Bertha Hope, Jazz Pianist & Composer
Oct 26, 2014 @ 4:00pm
BMHC honors the Jazz pioneer with a performance Bertha Hope Quintet at the Morris High School Campus.
Bertha Hope is from Los Angeles and attended Manual Arts High School in Los Angeles. It was on the west coast that she met pianist Elmo Hope, who became her husband in 1957. Bertha studied piano at Los Angeles Community College and later received her B.A. degree in Early Childhood Education from Antioch College. She moved with Elmo to the Bronx where she worked at a telephone company during the day while performing music at night. After her husband’s passing in 1967, she continued to share his music and remained an active force in the New York jazz scene. Bertha served as an artist-in-residence under the auspices of the New Jersey State Council on the Arts, and through this program, she performed in statewide New Jersey music workshops with Dizzy Gillespie, Frank Foster, Nat Adderley, and Philly Joe Jones. She has worked extensively over the years to transcribe many Elmo Hope compositions so that they can be performed and, in addition, pay tribute to one of be-bop’s underrated contributors. Bertha later married Walter Booker, Jr., and they worked to keep the music of Elmo Hope alive through the tribute ensemble called ELMOllenium. She also co-founded and plays with the all-female ensemble Jazzberry Jam and is the leader of The Bertha Hope Trio.

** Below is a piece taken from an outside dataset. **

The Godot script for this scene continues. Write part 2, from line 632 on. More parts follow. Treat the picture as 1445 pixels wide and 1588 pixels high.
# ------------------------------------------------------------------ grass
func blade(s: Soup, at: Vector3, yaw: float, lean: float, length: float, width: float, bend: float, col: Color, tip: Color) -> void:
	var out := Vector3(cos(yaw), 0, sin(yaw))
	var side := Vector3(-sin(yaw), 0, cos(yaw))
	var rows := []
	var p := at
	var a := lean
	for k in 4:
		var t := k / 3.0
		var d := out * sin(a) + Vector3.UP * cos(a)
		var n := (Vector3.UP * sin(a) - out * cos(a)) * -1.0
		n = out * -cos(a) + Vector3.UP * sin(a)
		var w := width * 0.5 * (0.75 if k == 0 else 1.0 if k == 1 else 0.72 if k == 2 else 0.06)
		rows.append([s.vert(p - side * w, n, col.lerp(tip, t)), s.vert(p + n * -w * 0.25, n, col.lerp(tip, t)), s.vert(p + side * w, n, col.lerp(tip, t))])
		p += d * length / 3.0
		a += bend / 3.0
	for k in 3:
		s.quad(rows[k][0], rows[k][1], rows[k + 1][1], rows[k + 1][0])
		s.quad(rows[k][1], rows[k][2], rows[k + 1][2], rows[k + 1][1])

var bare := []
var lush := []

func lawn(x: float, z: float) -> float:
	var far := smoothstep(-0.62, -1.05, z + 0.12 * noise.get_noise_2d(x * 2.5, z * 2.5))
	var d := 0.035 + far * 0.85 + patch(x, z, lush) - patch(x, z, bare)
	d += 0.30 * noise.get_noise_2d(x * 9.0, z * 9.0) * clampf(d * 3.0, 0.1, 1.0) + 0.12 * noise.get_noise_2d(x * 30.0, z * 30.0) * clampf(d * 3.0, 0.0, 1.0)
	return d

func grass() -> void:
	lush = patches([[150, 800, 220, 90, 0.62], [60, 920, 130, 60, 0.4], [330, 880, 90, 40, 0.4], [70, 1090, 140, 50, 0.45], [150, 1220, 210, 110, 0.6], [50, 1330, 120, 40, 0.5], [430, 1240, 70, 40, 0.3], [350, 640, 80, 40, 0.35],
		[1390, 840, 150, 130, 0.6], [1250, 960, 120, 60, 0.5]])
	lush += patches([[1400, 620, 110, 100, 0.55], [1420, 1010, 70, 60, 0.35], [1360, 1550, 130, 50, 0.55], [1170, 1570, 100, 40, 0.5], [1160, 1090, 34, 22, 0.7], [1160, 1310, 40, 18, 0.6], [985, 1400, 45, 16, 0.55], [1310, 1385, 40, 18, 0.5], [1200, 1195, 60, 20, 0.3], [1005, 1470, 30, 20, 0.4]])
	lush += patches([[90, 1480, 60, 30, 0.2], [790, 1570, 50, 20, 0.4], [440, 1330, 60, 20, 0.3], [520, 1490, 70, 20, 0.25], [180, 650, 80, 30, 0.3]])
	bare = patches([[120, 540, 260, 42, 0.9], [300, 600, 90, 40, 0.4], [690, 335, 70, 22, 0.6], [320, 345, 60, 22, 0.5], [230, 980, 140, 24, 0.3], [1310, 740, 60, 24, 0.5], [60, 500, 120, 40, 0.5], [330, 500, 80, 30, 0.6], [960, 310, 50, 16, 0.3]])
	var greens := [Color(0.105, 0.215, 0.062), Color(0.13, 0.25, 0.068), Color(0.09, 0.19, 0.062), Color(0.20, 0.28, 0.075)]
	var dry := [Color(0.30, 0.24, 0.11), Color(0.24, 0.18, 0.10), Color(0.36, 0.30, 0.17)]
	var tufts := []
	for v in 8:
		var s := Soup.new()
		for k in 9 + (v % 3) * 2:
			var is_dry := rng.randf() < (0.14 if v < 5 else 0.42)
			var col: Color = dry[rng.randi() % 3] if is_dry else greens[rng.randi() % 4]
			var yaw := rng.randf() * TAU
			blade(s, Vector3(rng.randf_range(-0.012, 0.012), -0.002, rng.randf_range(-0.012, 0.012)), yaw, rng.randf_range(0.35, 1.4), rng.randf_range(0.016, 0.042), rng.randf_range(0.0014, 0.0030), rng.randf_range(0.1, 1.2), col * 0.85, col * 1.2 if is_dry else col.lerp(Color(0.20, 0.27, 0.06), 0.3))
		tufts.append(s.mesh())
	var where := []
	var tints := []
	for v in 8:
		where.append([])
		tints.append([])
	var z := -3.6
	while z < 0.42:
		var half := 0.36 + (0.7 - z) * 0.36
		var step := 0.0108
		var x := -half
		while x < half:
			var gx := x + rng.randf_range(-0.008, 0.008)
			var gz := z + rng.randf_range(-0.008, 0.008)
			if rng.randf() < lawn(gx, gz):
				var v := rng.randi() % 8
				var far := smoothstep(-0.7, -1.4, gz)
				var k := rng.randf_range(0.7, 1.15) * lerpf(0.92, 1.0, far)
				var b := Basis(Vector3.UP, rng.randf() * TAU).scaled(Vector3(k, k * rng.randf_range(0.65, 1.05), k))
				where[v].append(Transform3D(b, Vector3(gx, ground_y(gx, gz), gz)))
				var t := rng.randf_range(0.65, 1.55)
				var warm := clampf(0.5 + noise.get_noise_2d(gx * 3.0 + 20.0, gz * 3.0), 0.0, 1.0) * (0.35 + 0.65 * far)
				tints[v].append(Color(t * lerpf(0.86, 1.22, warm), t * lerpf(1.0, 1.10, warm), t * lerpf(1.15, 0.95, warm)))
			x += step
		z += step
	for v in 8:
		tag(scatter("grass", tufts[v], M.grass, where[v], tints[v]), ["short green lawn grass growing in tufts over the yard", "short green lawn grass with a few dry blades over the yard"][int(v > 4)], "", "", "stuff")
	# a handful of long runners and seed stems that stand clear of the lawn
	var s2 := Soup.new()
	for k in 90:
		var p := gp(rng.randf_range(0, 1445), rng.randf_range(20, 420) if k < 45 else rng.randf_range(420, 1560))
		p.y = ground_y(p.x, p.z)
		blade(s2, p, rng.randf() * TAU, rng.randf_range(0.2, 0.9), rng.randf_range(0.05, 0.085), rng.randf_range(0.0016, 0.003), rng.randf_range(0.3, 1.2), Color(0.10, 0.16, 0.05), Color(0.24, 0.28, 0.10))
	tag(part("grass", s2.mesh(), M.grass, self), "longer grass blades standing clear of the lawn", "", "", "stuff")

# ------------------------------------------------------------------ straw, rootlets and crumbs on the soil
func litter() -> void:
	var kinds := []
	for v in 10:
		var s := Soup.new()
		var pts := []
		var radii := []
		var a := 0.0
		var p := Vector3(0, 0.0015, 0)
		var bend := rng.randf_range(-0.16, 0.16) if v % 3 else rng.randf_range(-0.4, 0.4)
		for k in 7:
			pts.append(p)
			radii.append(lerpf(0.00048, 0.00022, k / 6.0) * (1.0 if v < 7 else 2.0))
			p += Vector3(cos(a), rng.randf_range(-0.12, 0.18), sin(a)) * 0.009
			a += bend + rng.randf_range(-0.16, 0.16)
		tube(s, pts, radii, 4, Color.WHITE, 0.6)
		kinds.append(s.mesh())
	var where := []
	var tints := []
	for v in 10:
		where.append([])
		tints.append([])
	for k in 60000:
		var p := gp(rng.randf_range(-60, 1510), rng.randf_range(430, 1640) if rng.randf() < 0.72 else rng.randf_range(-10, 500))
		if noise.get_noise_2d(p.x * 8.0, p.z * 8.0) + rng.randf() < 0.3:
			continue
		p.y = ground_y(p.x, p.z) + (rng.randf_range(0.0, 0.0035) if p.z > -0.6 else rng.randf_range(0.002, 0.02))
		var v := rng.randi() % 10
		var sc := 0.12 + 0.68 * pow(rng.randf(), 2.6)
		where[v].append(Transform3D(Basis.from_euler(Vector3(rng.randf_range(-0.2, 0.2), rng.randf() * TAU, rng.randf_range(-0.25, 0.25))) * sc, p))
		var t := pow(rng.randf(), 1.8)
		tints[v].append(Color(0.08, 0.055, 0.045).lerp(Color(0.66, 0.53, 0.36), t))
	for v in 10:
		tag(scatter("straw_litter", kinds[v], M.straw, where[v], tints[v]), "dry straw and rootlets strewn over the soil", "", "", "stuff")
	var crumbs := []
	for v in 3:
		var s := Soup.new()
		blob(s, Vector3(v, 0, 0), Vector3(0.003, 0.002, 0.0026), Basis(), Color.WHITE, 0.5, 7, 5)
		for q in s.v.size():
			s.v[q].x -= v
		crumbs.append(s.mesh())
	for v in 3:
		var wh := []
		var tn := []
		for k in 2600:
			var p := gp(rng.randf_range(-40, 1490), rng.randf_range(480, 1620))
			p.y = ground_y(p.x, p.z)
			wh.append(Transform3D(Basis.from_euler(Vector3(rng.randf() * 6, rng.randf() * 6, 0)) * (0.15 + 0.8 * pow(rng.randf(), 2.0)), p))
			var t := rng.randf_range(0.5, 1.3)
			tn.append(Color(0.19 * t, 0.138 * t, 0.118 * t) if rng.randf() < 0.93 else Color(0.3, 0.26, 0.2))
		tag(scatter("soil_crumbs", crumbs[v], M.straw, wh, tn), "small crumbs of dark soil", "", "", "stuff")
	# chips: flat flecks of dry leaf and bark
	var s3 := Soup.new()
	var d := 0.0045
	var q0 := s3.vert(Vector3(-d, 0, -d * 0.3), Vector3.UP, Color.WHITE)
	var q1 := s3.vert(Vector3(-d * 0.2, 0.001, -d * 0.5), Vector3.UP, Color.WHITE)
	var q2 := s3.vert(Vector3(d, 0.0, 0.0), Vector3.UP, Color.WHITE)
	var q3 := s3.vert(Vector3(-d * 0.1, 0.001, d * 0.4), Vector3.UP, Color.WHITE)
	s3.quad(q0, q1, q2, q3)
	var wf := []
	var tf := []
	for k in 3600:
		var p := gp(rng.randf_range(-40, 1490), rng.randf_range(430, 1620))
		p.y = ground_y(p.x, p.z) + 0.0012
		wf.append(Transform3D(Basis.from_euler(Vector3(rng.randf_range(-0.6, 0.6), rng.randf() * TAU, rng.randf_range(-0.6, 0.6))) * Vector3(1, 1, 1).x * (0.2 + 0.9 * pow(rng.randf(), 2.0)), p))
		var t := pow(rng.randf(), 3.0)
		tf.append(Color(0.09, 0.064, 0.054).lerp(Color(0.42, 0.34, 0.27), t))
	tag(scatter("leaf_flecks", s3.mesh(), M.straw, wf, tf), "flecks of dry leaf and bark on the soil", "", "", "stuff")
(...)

She is an active force in improvised music, as well as a composer and arranger with many recordings under her name, including In Search of Hope and Elmo’s Fire (Steeplechase), Between Two Kings (Minor Records), and her latest on the Reservoir label, Nothin’ But Love. Bertha is in residency at Minton’s Supper Club in Harlem, a room closely connected to the art of the jam session in the 1940s, where she holds the Thelonious Monk chair.